This Vanity Fair interview with Bill Gates and Satya Nadella for their upcoming November issue does a good job capturing both men’s personalities and, even more importantly, offers a sense of the nature of the challenge facing Microsoft 2.0.
“The way I think about success is our relevance,” says Nadella.
Relevance, however, is exactly what Microsoft doesn’t have, according to its critics. “The Irrelevance of Microsoft” is actually the title of a blog post by an analyst named Benedict Evans, who works at the Silicon Valley venture-capital firm Andreessen Horowitz. On his blog, Evans pointed out that Microsoft’s share of all computing devices that we use to connect to the Internet, including P.C.’s, phones, and tablets, has plunged from 90 percent in 2009 to just around 20 percent today. This staggering drop occurred not because Microsoft lost ground in personal computers, on which its software still dominates, but rather because it has failed to adapt its products to smartphones, where all the growth is, and tablets.
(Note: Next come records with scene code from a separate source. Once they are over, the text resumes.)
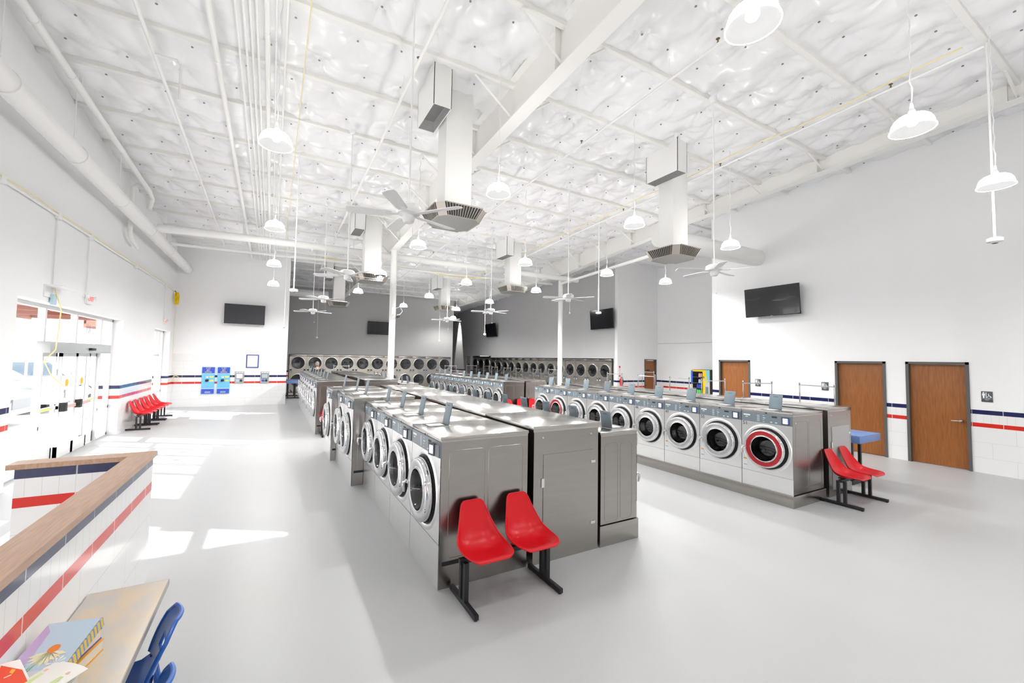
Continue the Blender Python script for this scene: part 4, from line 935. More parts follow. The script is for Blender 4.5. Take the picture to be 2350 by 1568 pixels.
for k in range(16): b.box(-.11, -.0225, .12 - k * .02, .11 - .03 * (k % 3), -.0218, .124 - k * .02)
b.box(-.12, -.0225, .17, .12, -.0218, .18); b.obj('printed_lines', mat('grey_print', (.5, .5, .58), .6), t)
tag(MB().box(-2.95, YW - .03, 2.97, -2.85, YW, 3.03, 0, bev=.006).obj('wall_sensor', PLASTW), 'small white sensor box on the white wall left of the television', 'sensor')

# ------------------------------------------------------------------ vending machine
t = thing('vending_machine', 'yellow and blue drinks vending machine with a black glass front', 'vending machine', (15.3, 10.28, 0))
YP = mat('vend_yellow', (.85, .62, .02), .35); BP = mat('vend_blue', (.02, .15, .6), .35); TP = mat('vend_teal', (.2, .55, .65), .35)
MB().box(0, 0, .04, .7, .83, 1.80, 0, bev=.01).obj('cabinet', BLACK, t)
fr = MB(); fr.box(-.01, .0, .75, .0, .83, 1.79, 0)
fr.box(-.012, .745, 1.2, -.009, .83, 1.76, 1).prism([(.0, 1.79), (.17, 1.79), (.10, 1.3), (.0, 1.28)], -.013, -.010, 'x', 2).prism([(.17, 1.3), (.0, 1.3), (.0, .76), (.22, .76)], -.0135, -.010, 'x', 3)
fr.box(-.013, .745, .76, -.0095, .83, 1.15, 3).obj('front_panel', [YP, BP, TP, mat('vend_silver', (.55, .56, .6), .4)], t)
MB().box(-.018, .305, .80, -.012, .745, 1.72).obj('glass_front', TVB, t)
MB().box(-.03, .06, .85, -.012, .17, 1.12, 0, bev=.003).obj('selection_keypad', PANEL_D, t)
MB().prism([(.22, 1.50), (.26, 1.55), (.28, 1.48), (.24, 1.44)], -.016, -.013, 'x').obj('badge', BP, t)
cols = [mat('can_pink', (.75, .35, .35), .3), mat('can_silver', (.5, .65, .72), .3), mat('can_blue', (.05, .08, .6), .3), mat('can_green', (.1, .7, .15), .3)]
for r_, z in enumerate((1.50, 1.26, 1.06, .84)):
    for k in range(2 if r_ < 2 else 3):
        b = MB(); b.lathe([(0, 0), (.03, 0), (.036, .01), (.036, .11), (.028, .13), (.012, .15), (.012, .16), (0, .16)], (-.045, .34 + .08 * k, z), n=12)
        o = b.obj('drink_bottle', cols[r_]); o.location = (15.3, 10.28, 0)
        tag(o, 'drink bottle in the vending machine, row %s from the top, %s from the right' % (ORD[r_] if r_ else 'first', ORD[k] if k else 'first'), 'bottle', 'bottles shown in the vending machine')
    MB().box(-.085, .31, z - .012, -.018, .74, z - .002).obj('shelf', mat('vend_shelf', (.2, .2, .2), .4), t)
t = thing('wall_rail', 'thin grey conduit rail across the recessed white wall', 'conduit'); MB().tube([(15.98, 13.38, 2.95), (15.98, 8.21, 2.92)], .012, 8).obj('rail', mat('rail_grey', (.6, .6, .62), .4), t)
# fire extinguisher and its sign
t = thing('fire_extinguisher', 'red fire extinguisher hanging on the far white wall', 'fire extinguisher', (13.56, 13.30, 1.0))
MB().lathe([(0, 0), (.055, .005), (.065, .03), (.065, .26), (.045, .31), (.02, .33), (.02, .35)], n=18).obj('cylinder', mat('extinguisher_red', (.6, .02, .02), .3), t)
MB().box(-.02, -.06, .34, .02, .03, .37).box(-.015, -.07, .375, .015, .03, .39).obj('valve_handle', BLACK, t); MB().tube([(.02, -.02, .35), (.07, -.03, .3), (.075, -.03, .1)], .01, 6).obj('hose', RUBBER, t); MB().box(-.02, .04, .1, .02, .09, .3).obj('bracket', BLACK, t)
t = thing('fire_sign', 'tall red and white fire extinguisher sign above the extinguisher', 'sign', (13.53, 13.39, 1.64)); MB().box(-.045, -.01, -.24, .045, 0, .24).obj('plate', WHITEINK, t)
b = MB(); b.box(-.045, -.012, .15, .045, -.01, .24).box(-.045, -.012, -.24, .045, -.01, -.17)
for k in range(4): b.box(-.02, -.012, .1 - k * .07, .02, -.01, .13 - k * .07)
b.obj('red_print', mat('sign_red', (.7, .03, .03), .4), t)
# restroom signs with pictograms
def rsign(y, z, lab):
    t = thing('restroom_sign', lab, 'sign', (12.35, y, z), -PI / 2, group='dark restroom signs')
    MB().box(-.075, -.012, -.105, .075, 0, .105, 0, bev=.006).obj('plate', mat('sign_slate', (.07, .085, .10), .45), t)
    b = MB(); f = -.0135
    b.lathe([(0, f), (.012, f), (.012, -.012)], (-.042, 0, .078), 'y', 14); b.prism([(-.06, .062), (-.024, .062), (-.022, .02), (-.030, .02), (-.031, -.03), (-.053, -.03), (-.054, .02), (-.062, .02)], f, -.012, 'y')
    b.box(-.014, f, -.035, -.004, -.012, .085)
    b.lathe([(0, f), (.008, f), (.008, -.012)], (.022, 0, .052), 'y', 12); b.prism([(.018, .042), (.028, .042), (.032, .02), (.048, .018), (.066, -.018), (.058, -.02), (.044, .008), (.02, .008)], f, -.012, 'y')
    b.lathe([(.024, f), (.018, f), (.018, -.012), (.024, -.012)], (.026, 0, -.008), 'y', 20, close=True)
    b.box(-.065, f, -.045, .065, -.012, -.043); b.obj('pictogram', WHITEINK, t)
    text('MEN', .026, 'lettering', WHITEINK, t, facing('-y', (0, -.0125, -.062)), .0008)
rsign(2.445, 1.505, 'dark restroom sign right of the nearest brown door'); rsign(5.15, 1.535, 'dark restroom sign left of the second brown door'); rsign(6.8, 1.53, 'dark restroom sign right of the third brown door')

# ------------------------------------------------------------------ storefront frames, automatic doors
XF = -3.6
def bar(b, y0, z0, y1, z1, d=.05): b.box(XF - d, y0, z0, XF + d, y1, z1)
def storefront(n, y0, y1, mull, rails, lab, skip=()):
    p = thing('window_%d' % n, lab, 'window'); del p['category']; p['kind'] = 'structure'
    b = MB(); bar(b, y0, 0, y0 + .06, 2.89); bar(b, y1 - .06, 0, y1, 2.89); bar(b, y0, 2.83, y1, 2.89)
    for y in mull: bar(b, y - .03, 0, y + .03, 2.83)
    for (a, c_, z) in rails: bar(b, a, z - .03, c_, z + .03)
    b.obj('window_frame', FRAME, p)
    ys = [y0] + list(mull) + [y1]
    for i, (a, c_) in enumerate(zip(ys, ys[1:])):
        if i in skip: MB().box(XF - .004, a + .03, 2.16, XF + .004, c_ - .03, 2.83).obj('window_pane', GLASS, p)
        else: MB().box(XF - .004, a + .03, .03, XF + .004, c_ - .03, 2.83).obj('window_pane', GLASS, p)
    return p
storefront(1, 8.8, 13.81, [10.3, 13.05], [(8.8, 10.3, .70), (13.05, 13.81, .72), (10.3, 13.05, 2.13), (8.8, 10.3, .05), (13.05, 13.81, .05)], 'aluminium storefront window with the entrance doors', skip=(1,))
storefront(2, 4.0, 7.98, [5.4, 6.8], [(4, 7.98, .7), (4, 7.98, 2.13)], 'storefront window behind the partition')
storefront(3, 16.98, 19.3, [18.75], [(16.98, 18.75, .42), (18.75, 19.3, .7), (16.98, 18.75, 2.0)], 'second storefront window with a narrow door')
storefront(4, -4.5, 1.0, [-2.7, -.9], [(-4.5, 1, .7), (-4.5, 1, 2.13)], 'unseen storefront window added beside the photographer for fill light')  # unseen window, added to let in fill light
tr = MB(); bar(tr, 11.62, 2.16, 11.68, 2.83); tr.obj('transom_mullion', FRAME, bpy.data.objects['window_1'])
p = thing('door_6', 'automatic sliding entrance doors', 'door'); del p['category']; p['kind'] = 'structure'
def leaf(y0, y1, x, name):
    b = MB(); b.box(x - .022, y0, .01, x + .022, y0 + .055, 2.05).box(x - .022, y1 - .055, .01, x + .022, y1, 2.05).box(x - .022, y0, 1.97, x + .022, y1, 2.05).box(x - .022, y0, .01, x + .022, y1, .24).box(x - .02, y0, .96, x + .02, y1, 1.02)
    o = b.obj(name, FRAME, p); MB().box(x - .003, y0 + .05, .23, x + .003, y1 - .05, 1.98).obj('glass_pane', GLASS, o)
    return o
l1 = leaf(10.33, 11.0, -3.62, 'fixed_leaf'); l2 = leaf(11.0, 11.72, -3.56, 'sliding_leaf'); l3 = leaf(11.72, 12.44, -3.56, 'sliding_leaf'); l4 = leaf(12.40, 13.03, -3.62, 'fixed_leaf')
for l_, y0 in ((l2, 11.0), (l3, 11.72)):
    MB().box(-3.535, y0 + .03, .95, -3.50, y0 + .68, 1.02, 0).box(-3.54, y0 + .02, .91, -3.45, y0 + .14, 1.08, 1, bev=.01).obj('push_bar', [mat('pinkish_bar', (.62, .42, .38), .4), BLACK], l_)
    MB().lathe([(0, 0), (.075, 0), (.075, .003), (0, .003)], (-3.553, y0 + .34, 1.45), 'x', 24).obj('round_sticker', mat('sticker_amber', (.85, .45, .02), .5), l_)
for l_, y0 in ((l1, 10.38), (l4, 12.48)): MB().box(-3.60, y0, .975, -3.598, y0 + .45, 1.005).obj('yellow_strip', YEL, l_)
MB().box(-3.56, 10.05, 2.04, -3.38, 13.1, 2.24, 0, bev=.004).obj('door_operator', mat('anodised_header', (.50, .53, .53), .35, .3), p)
MB().box(-3.38, 11.75, 2.10, -3.33, 12.0, 2.15, 0, bev=.004).obj('motion_sensor', BLACK, p)
t = thing('window_decal', 'small window decal of three dark bars above the doors', 'decal'); b = MB()
for k in range(3): b.box(-3.592, 12.28 + k * .09, 2.48, -3.59, 12.31 + k * .09, 2.68)
b.obj('decal_bars', mat('decal_grey', (.3, .3, .33), .6), t)
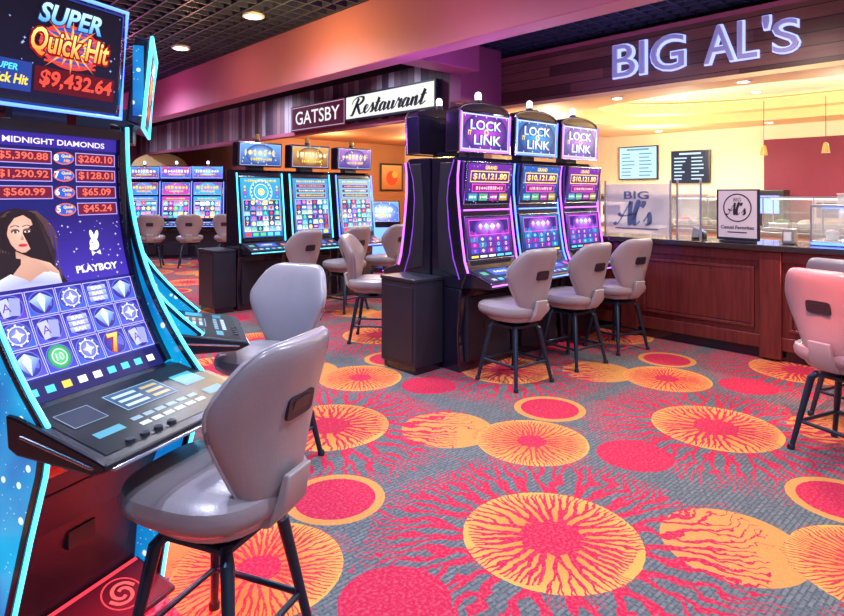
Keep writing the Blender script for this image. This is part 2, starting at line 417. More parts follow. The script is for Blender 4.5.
SB('wall_fascia','walnut',5.95,6.07,-3,4.92,2.6,3.16)
SB('trim_8','maroon',5.92,6.35,-3,4.92,3.16,3.20)
SB('wall_upper','ceilblack',6.32,6.36,-3,6.3,3.0,3.62)
SB('trim_5','gold',5.93,6.09,-3,4.92,2.56,2.6)
SB('ceiling_restaurant','brownwall',5.3,16,6.3,12.5,2.80,2.86)
def oval_slab():
    x0,x1,y0,y1=6.07,11,-3,6.3; cx,cy,rx,ry=8.45,2.5,1.75,2.7; n=64
    inn=[];out=[];in2=[]
    for k in range(n):
        a=2*PI*k/n+.01; ca,sa=math.cos(a),math.sin(a); inn.append((cx+rx*ca,cy+ry*sa)); in2.append((cx+(rx-.28)*ca,cy+(ry-.35)*sa))
        tx=((x1-cx) if ca>0 else (x0-cx))/ca if abs(ca)>1e-6 else 1e9
        ty=((y1-cy) if sa>0 else (y0-cy))/sa if abs(sa)>1e-6 else 1e9
        t=min(tx,ty); out.append((cx+t*ca,cy+t*sa))
    vs=[(p[0],p[1],2.62) for p in out]+[(p[0],p[1],2.62) for p in inn]+[(p[0],p[1],2.76) for p in inn]+[(p[0],p[1],2.76) for p in in2]+[(p[0],p[1],2.92) for p in in2]
    fs=[]
    for k in range(n):
        j=(k+1)%n
        for q in range(4): fs.append((q*n+k,q*n+j,(q+1)*n+j,(q+1)*n+k))
    o=MB().add(vs,fs).build('ceiling_bar','gold'); struct(o)
    MB().tube([(cx+(rx-.26)*math.cos(2*PI*k/n),cy+(ry-.33)*math.sin(2*PI*k/n),2.90) for k in range(n+1)],.02,6).build('cove_light','cove',o)
oval_slab()
SB('ceiling_tray','cream',6.07,11,-3,6.3,2.95,3.0)
SB('baseboard_far','black',-5,6.3,16.46,16.5,0,.12)
SB('trim_7','tile',10.96,11.0,3.75,9.5,.93,1.42)

# ------------------------------------------------------------------ chairs
def make_chair(label,loc,rot,group):
    t=thing('gaming_chair',label,'chair',loc,rot,group)
    MB().lathe([(.18,.530),(.228,.540),(.252,.562),(.258,.592),(.250,.618),(.225,.634),(.17,.643),(.08,.645)],(0,-.01),36,1,1.0,2.8).build('seat','vinyl',t,True)
    MB().lathe([(.11,.49),(.19,.505),(.215,.54)],(0,0),24,1,1,2.6).build('seat_pan','shell',t,True)
    T=[0,.012,.035,.07,.13,.25,.38,.50,.58,.64,.69,.74,.80,.86,.91,.95,.975,.99,1.0]
    HW=[.070,.098,.118,.130,.145,.176,.209,.238,.252,.258,.258,.250,.236,.220,.204,.184,.164,.142,.110]
    TH=[.008,.020,.033,.043,.050,.054,.055,.055,.055,.055,.054,.053,.052,.049,.046,.040,.032,.022,.010]
    n=40; vs=[];fs=[]; ZB,ZH=.565,.51
    def yc(tt): return .20+.11*tt-.03*math.sin(PI*tt)
    for tt,h,th in zip(T,HW,TH):
        for k in range(n):
            a=2*PI*k/n; ca,sa=math.cos(a),math.sin(a)
            X=h*math.copysign(abs(ca)**.68,ca); Y=th*math.copysign(abs(sa)**.7,sa)
            vs.append((X,yc(tt)+Y-1.2*X*X,ZB+ZH*tt))
    for i in range(len(T)-1):
        for k in range(n): fs.append((i*n+k,i*n+(k+1)%n,(i+1)*n+(k+1)%n,(i+1)*n+k))
    fs.append(tuple(range(n))); fs.append(tuple(range((len(T)-1)*n,len(T)*n)))
    b=MB().add(vs,fs).build('backrest','vinyl',t,True)
    yb=yc(.60)+.052; z0=ZB+ZH*.60
    pts=[]
    for k in range(20):
        a=2*PI*k/20; ca,sa=math.cos(a),math.sin(a)
        pts.append((.066*math.copysign(abs(ca)**.35,ca),.036*math.copysign(abs(sa)**.35,sa)))
    def ringslab(sc,ya,yb_):
        m_=MB(); vs=[(x*sc,ya+z*.2,z0+z*sc) for x,z in pts]+[(x*sc,yb_+z*.2,z0+z*sc) for x,z in pts]; k=20
        m_.add(vs,[tuple(range(k)),tuple(range(2*k-1,k-1,-1))]+[(i,(i+1)%k,k+(i+1)%k,k+i) for i in range(k)]); return m_
    ringslab(1,yb-.03,yb+.007).build('handle_surround','satin',b,True)
    ringslab(.66,yb-.02,yb+.0085).build('handle_recess','dgrey',b,True)
    pp=[((h+.001),yc(tt)-1.2*h*h,ZB+ZH*tt) for tt,h in zip(T,HW)]
    pq=[(-p[0],p[1],p[2]) for p in reversed(pp)]
    MB().tube(pp+pq,.004,6).build('piping','shell',b,True)
    MB().prism([(.09,.505),(.10,.49),(.22,.51),(.275,.57),(.295,.68),(.272,.68),(.245,.59),(.20,.54)],-.06,.06).build('back_bracket','shell',t,True,.006)
    MB().lathe([(.05,.44),(.05,.48),(.11,.49)],(0,0),18).build('swivel','legs',t,True)
    MB().prismz([(-.13,-.13),(.13,-.13),(.13,.13),(-.13,.13)],.445,.465).build('top_plate','legs',t,False,.004)
    for sx,sy in ((1,1),(1,-1),(-1,1),(-1,-1)):
        m_=MB().tube([(sx*.11,sy*.11,.46),(sx*.135,sy*.135,.43),(sx*.205,sy*.205,.012)],.018,10,[.020,.021,.014])
        l=m_.build('leg','legs',t,True)
        MB().lathe([(.020,0),(.020,.02),(.014,.03)],(sx*.207,sy*.207),12).build('glide','satin',l,True)
    r=MB(); k=.176; z=.17
    cs=[(k,k,z),(k,-k,z),(-k,-k,z),(-k,k,z)]
    for i in range(4): r.cyl(cs[i],cs[(i+1)%4],.011)
    r.build('foot_rail','legs',t,True)
    return t
def cang(fx,fy):            # camera-frame facing direction -> world z rotation (chair faces local -y)
    wx,wy=cw(fx,fy); return math.atan2(wy,wx)+PI/2
def P3(X,Y,z=0): a=cw(X,Y); return (a[0],a[1],z)
gA="chairs at the centre bank"; gB="chairs at the left bank"; gC="chairs at the far machines"
ch=[ # X,Y,fx,fy,label,group
 (-.635,1.90,-.93,.37,'large grey vinyl gaming chair in the foreground at the big curved screen slot machine',None),
 (-.85,3.33,-.40,-.92,'grey gaming chair just behind the foreground chair, turned sideways',None),
 (.74,4.80,-.62,.78,'grey swivel chair nearest the camera of the three at the violet slot machines',gA),
 (1.33,5.32,-.62,.78,'middle grey swivel chair of the three at the violet slot machines',gA),
 (1.88,5.82,-.52,.85,'grey swivel chair at the violet slot machines, closest to the bar counter',gA),
 (-.50,6.15,.95,-.10,'lavender lit grey chair behind the black cabinet of the centre bank',None),
 (-1.50,7.05,-.77,.64,'grey chair at the left bank, beside that bank\'s black cabinet',gB),
 (-.99,7.72,-.77,.64,'grey chair in front of the middle slot machine of the left bank',gB),
 (-.50,8.35,-.77,.64,'grey chair at the rightmost slot machine of the left bank',gB),
 (-5.50,12.2,-.3,.95,'small distant grey chair at the leftmost far slot machine',gC),
 (-4.72,12.2,-.3,.95,'small distant grey chair at the middle far slot machine',gC),
 (-4.02,12.4,-.1,.95,'small distant grey chair at the rightmost far slot machine',gC),
 (2.44,3.42,.90,.42,'chair tinted coral red by nearby light, at the right edge',None),
 (2.90,3.95,.90,.42,'partly cropped pink tinted chair behind the coral red one at the right edge',None)]
proto=None
for X,Y,fx,fy,lab,grp in ch:
    if proto is None: proto=make_chair(lab,P3(X,Y),cang(fx,fy),grp)
    else: copy_thing(proto,P3(X,Y),cang(fx,fy),lab,grp)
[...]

Even Microsoft’s new chairman of the board, a former IBM executive named John Thompson, told Fortune last winter that “there are some attributes to Microsoft today that do look vaguely like IBM circa 1990.” That is a particularly wounding comparison, because, as any tech person knows, IBM is the company that two decades ago an aggressive young Microsoft helped topple from the pinnacle of great technology companies.
The drop from 90% of all screens to 20% is both telling and subtle. That stat doesn’t take into account percentage of all data stored in Microsoft cloud solutions. Cloud is a perfect example of a business Microsoft originally missed, then pivoted to catch.